> **AIM**
Copy all of the material exactly. Pictures are not to appear in the copy.
□ □ □
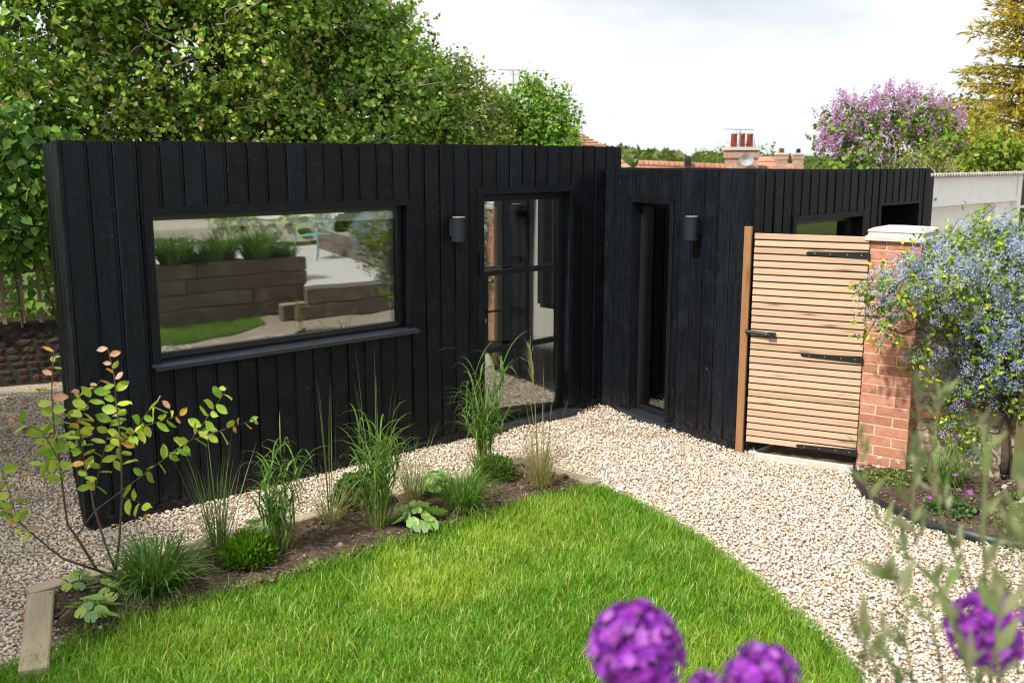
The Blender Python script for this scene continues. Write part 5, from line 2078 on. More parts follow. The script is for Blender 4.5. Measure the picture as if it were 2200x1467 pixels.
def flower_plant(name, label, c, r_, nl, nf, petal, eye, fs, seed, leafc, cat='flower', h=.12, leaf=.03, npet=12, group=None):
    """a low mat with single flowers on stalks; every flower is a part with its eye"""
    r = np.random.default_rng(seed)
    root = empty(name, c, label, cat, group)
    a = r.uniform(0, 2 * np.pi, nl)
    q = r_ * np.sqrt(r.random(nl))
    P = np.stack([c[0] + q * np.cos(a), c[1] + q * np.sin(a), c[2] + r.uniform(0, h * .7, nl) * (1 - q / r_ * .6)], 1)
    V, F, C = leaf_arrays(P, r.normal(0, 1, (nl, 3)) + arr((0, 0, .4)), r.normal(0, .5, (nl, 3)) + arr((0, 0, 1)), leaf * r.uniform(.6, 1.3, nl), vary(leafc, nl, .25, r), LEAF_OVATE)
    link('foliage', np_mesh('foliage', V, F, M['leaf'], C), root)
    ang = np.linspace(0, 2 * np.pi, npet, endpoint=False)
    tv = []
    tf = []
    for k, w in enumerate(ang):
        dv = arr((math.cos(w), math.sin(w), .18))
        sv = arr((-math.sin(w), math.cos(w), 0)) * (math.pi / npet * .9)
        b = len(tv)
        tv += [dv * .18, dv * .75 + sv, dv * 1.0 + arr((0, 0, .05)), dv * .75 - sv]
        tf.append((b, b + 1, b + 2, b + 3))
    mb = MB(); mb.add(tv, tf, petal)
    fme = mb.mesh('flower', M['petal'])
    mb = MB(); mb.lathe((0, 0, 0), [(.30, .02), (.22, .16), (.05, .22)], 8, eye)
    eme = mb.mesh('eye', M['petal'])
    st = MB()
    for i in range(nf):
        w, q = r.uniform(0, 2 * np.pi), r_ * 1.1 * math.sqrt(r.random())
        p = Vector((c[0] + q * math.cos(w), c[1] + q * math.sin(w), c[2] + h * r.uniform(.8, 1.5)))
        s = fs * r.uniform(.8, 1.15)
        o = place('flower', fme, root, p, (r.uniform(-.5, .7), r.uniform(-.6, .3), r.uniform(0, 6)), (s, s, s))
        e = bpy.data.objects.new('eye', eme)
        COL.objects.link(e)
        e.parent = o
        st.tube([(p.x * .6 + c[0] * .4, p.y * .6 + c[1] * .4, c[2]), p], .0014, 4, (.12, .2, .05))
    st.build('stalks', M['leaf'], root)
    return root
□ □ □
> **RIGHT ANSWER**
The Blender Python script for this scene continues. Write part 5, from line 2078 on. More parts follow. The script is for Blender 4.5. Measure the picture as if it were 2200x1467 pixels.
def flower_plant(name, label, c, r_, nl, nf, petal, eye, fs, seed, leafc, cat='flower', h=.12, leaf=.03, npet=12, group=None):
    """a low mat with single flowers on stalks; every flower is a part with its eye"""
    r = np.random.default_rng(seed)
    root = empty(name, c, label, cat, group)
    a = r.uniform(0, 2 * np.pi, nl)
    q = r_ * np.sqrt(r.random(nl))
    P = np.stack([c[0] + q * np.cos(a), c[1] + q * np.sin(a), c[2] + r.uniform(0, h * .7, nl) * (1 - q / r_ * .6)], 1)
    V, F, C = leaf_arrays(P, r.normal(0, 1, (nl, 3)) + arr((0, 0, .4)), r.normal(0, .5, (nl, 3)) + arr((0, 0, 1)), leaf * r.uniform(.6, 1.3, nl), vary(leafc, nl, .25, r), LEAF_OVATE)
    link('foliage', np_mesh('foliage', V, F, M['leaf'], C), root)
    ang = np.linspace(0, 2 * np.pi, npet, endpoint=False)
    tv = []
    tf = []
    for k, w in enumerate(ang):
        dv = arr((math.cos(w), math.sin(w), .18))
        sv = arr((-math.sin(w), math.cos(w), 0)) * (math.pi / npet * .9)
        b = len(tv)
        tv += [dv * .18, dv * .75 + sv, dv * 1.0 + arr((0, 0, .05)), dv * .75 - sv]
        tf.append((b, b + 1, b + 2, b + 3))
    mb = MB(); mb.add(tv, tf, petal)
    fme = mb.mesh('flower', M['petal'])
    mb = MB(); mb.lathe((0, 0, 0), [(.30, .02), (.22, .16), (.05, .22)], 8, eye)
    eme = mb.mesh('eye', M['petal'])
    st = MB()
    for i in range(nf):
        w, q = r.uniform(0, 2 * np.pi), r_ * 1.1 * math.sqrt(r.random())
        p = Vector((c[0] + q * math.cos(w), c[1] + q * math.sin(w), c[2] + h * r.uniform(.8, 1.5)))
        s = fs * r.uniform(.8, 1.15)
        o = place('flower', fme, root, p, (r.uniform(-.5, .7), r.uniform(-.6, .3), r.uniform(0, 6)), (s, s, s))
        e = bpy.data.objects.new('eye', eme)
        COL.objects.link(e)
        e.parent = o
        st.tube([(p.x * .6 + c[0] * .4, p.y * .6 + c[1] * .4, c[2]), p], .0014, 4, (.12, .2, .05))
    st.build('stalks', M['leaf'], root)
    return root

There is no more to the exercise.